Pues bien, esta obra de Win Wenders se mantiene en una posición mixta, como una
narración poética. Por un lado. Además, por el otro, el espectador la contempla
como una obra de sensación reflexiva. ¿De dónde surge este amasijo? Pues de un
cóctel en el que se mezclan elementos típicos de un género típicamente USAmericano
(el thriller criminal) y la nueva sensibilidad
estética europea (de una Neuer Deutscher
Film sarpullida por la Nouvelle Vague).
El argumento proviene de la 4ª novela de la serie de Tom Ripley, personaje
creado por Patricia Highsmith que ha sido bien tratado por el cine. Wenders se
queda con los hechos básicos de la novela, incluso con ciertos elementos
geográficos, y la extiende, a brochazos, en una narrativa existencialista y cinéfila por los cuatros costados, lo que refuerza la presencia de dos pesos
pesados del cine de Hollywood, Samuel Fuller y Nicholas Ray, junto con Dennis
Hopper, el enfant terrible de la
política de estudios. Aparte del nombre de Henri Langlois en la dedicatoria del
comienzo. El elemento poético del film,
ciertamente menos poderoso de lo que pareció en la época, es destacado por una
luminosidad hopperiana, de hermosos contrastes de color, esmaltados y
fosforescentes, subrayados por los encuadres kitsch de Robby Müller.
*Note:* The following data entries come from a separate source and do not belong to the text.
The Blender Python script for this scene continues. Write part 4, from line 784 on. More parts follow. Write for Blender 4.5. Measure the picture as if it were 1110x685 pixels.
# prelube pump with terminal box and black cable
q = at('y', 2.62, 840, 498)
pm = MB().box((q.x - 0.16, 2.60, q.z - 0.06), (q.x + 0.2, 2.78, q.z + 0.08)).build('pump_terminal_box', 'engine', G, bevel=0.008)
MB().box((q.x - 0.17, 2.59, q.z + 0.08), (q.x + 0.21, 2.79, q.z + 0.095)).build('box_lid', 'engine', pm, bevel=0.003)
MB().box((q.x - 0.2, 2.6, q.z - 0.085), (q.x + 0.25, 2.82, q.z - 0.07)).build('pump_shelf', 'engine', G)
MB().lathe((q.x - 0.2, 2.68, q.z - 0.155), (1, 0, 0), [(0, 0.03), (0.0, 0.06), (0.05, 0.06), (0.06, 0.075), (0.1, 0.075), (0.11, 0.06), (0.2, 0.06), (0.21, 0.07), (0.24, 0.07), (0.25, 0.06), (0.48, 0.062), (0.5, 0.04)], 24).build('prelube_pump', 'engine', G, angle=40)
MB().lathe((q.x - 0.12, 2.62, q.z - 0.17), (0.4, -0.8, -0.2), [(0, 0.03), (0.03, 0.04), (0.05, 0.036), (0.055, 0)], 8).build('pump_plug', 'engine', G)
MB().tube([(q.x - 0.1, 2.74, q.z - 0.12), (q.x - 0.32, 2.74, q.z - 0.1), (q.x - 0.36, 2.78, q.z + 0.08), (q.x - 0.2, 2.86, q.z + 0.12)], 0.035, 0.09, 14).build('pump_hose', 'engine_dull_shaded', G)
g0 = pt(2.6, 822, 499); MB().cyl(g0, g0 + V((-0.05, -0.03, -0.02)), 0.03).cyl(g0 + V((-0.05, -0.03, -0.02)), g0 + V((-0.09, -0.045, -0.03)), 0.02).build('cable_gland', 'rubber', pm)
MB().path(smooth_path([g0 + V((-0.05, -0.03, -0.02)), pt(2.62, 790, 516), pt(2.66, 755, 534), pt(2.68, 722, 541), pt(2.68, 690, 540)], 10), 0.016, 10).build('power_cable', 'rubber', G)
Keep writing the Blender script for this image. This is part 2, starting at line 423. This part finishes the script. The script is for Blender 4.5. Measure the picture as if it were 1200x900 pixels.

Se pueden rastrear otros muchos temas y
motivos en los 121’ del montaje final (excluyendo múltiples escenas eliminadas)
pero también se podría debatir sobre la inoportunidad de la BSO. En fin, un
clásico exitoso del cine alemán contemporáneo, obra de un director que siempre
ha luchado por materializar su propia visión del 7º arte pero que nunca ha
traicionado el tipo de cine que siempre le ha fascinado: el de los EE.UU.